I really wish you well, but if you think America's middle class is shrinking into insignificance, you need to get out more.

Al

You guys can't come up with anything else to whine about? If Kerry won, the buildup to the event would be unbearable for almost everyone. The funny thing is Kerry would probably say he would have spent $50 million, but say he's spending only $40 million in respect to (pick three) a) the War, b) the Troops, c) The tsunami, d) the poor, e) those without healthcare, f) the World, which has suffered enough from Bush's tyranny, g) asthma suffers, etc., etc.

Fortunately, we don't have to suffer through such bs.

Sorry Dan, it's not a mockery.

See the article by John O'Sullivan called "Democrats blocking their path to success"

This inuagural whining is a good example.
http://www.suntimes.com/output/osullivan/cst-edt-osul18.html

Eric

Funny that republicans are all about cutting budgets so that poor people can't get adequate healthcare, and cutting funding to protect the environment, but when it comes to "celebrating freedom" they don't lift a finger to at least acknowledge that it's a bit of a waste to eat, drink and be merry when there are better things to be doing.

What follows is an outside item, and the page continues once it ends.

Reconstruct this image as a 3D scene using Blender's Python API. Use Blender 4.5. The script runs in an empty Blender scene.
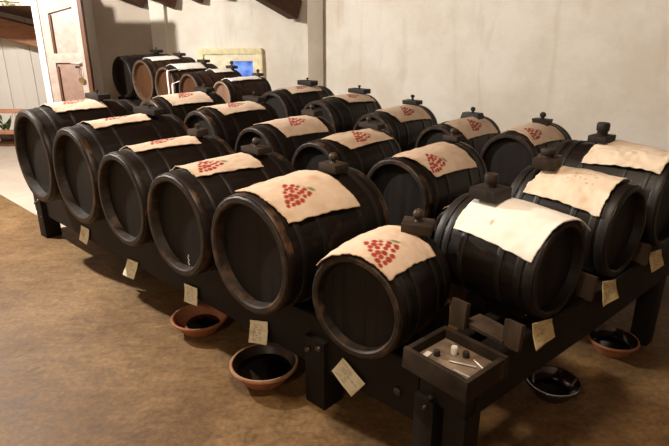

I'm all for private funding for such events. But Dan is right. In context with the current world state, it's silly to be so extravagent.

How about this? Make people buy their own booze and send $20,000,000 to the troops for hazard pay? At least they'll be able to afford kevlar vests and still feed their kids.

Peter

Why don't we start with canceling the Oscars? We already missed our chance with the Golden Globes and the People's Choice Awards. Gotta be more than $40 mil to tap there....

Patrick Daly

Dan,

You're right on, as usual - just plain vulgar, and a mockery.

Owen

It seems that Bush is no different that his predecessors in the excesses of self-congratulation and crony rewards, but wouldn't it be a nice symbolic gesture if he said he'd keep it simple and austere...it is, after all, a continuation, not a beginning. As to the private funding, why isn't it an issue that private companies give the President and his henchmen a $40+ million party out of the goodness of their hearts?

If he wants to transform government, to change paradigms of power, he should lead by example.

Not a Yank

You all remind me of the puritans who forbad bear baiting, not because of cruelty to the bear but because it gave pleasure to the crowd.

Fine James

Stomophagus,

ahh...bring it on, baby!

David J. Miller

Dan your entry and the subsequent comments highlight the power of blogs and other interactive media -- I was annoyed by your posting b/c it left out facts and gave little by way of framing. Your readers/commentors quickly filled the void and filled a few other things along the way.

What the news might say to blogs if they were ever in a romantic comedy together: "You... complete me."